La OTAN se vuelve de Libia con el cadáver de Gadafi aún humeante. Pero la misión en el norte de África no ha sido el paseo militar para los aviones aliados que parece. La exigencia en la misión ha sido tal que el mando atlántico tuvo que hacer hasta 56 modificaciones en sus operativos, que apenas habían cambiado desde 2001 hasta hoy.

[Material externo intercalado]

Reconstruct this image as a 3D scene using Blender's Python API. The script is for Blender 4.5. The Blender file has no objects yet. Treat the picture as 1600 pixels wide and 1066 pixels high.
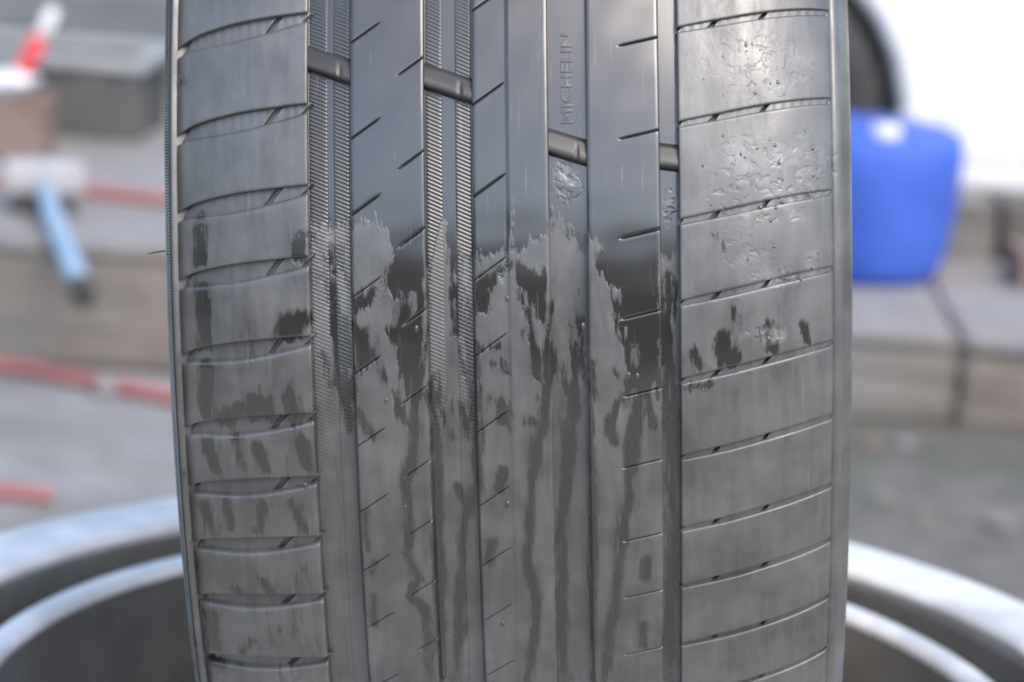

El caso es que la Alianza se vio superada por las circunstancias y la rapidez de los cambios en el escenario. El general jefe del dispositivo aeronaval se vio obligado a emigrar de cuartel en cuartel, a la búsqueda de una base adecuada para movilizar la ingente cantidad de aviones, satélites, barcos, portaviones y espías que había en el terreno, hasta que aterrizó en la base italiana de Poggio Adriático. Una vez allí hizo una conferencia urgente de generales aliados: necesitaba personal urgentemente para controlar la inmensa maquinaria bélica en sus manos. De España salieron 52 militares altamente cualificados del Ejército del Aire, que no han aparecido en las presentaciones oficiales del Ministerio de Defensa, que limitó “mediáticamente” sus medios a los aviones (4 F-18, un B-707 cisterna y un P-2 Orión) y la Armada (un submarino, que estuvo averiado casi todo el tiempo de la misión, y una fragata).
La dificultad de la misión creció cuando la ONU exigió que no se destruyeran infraestructuras del país. Los F-18 españoles hicieron de “ojos” de sus aliados, porque eran quienes ejercían el control aéreo efectivo de Libia. Pero la situación era tan pintoresca como que, cuando se localizaba a un elemento blindado gadafista, había que esperar a que saliera de las autopistas o de las cercanía de una infraestructura importante (un puente, un depósito de combustible) para poder atacarle. Ignorantes de cómo les protegían las autopistas, los carristas de Gadafi salían a campo abierto y entonces es cuando, desde el mar, aparecía un cazabombardero que lo liquidaba con un solo misil.
Son las paradojas de la guerra moderna.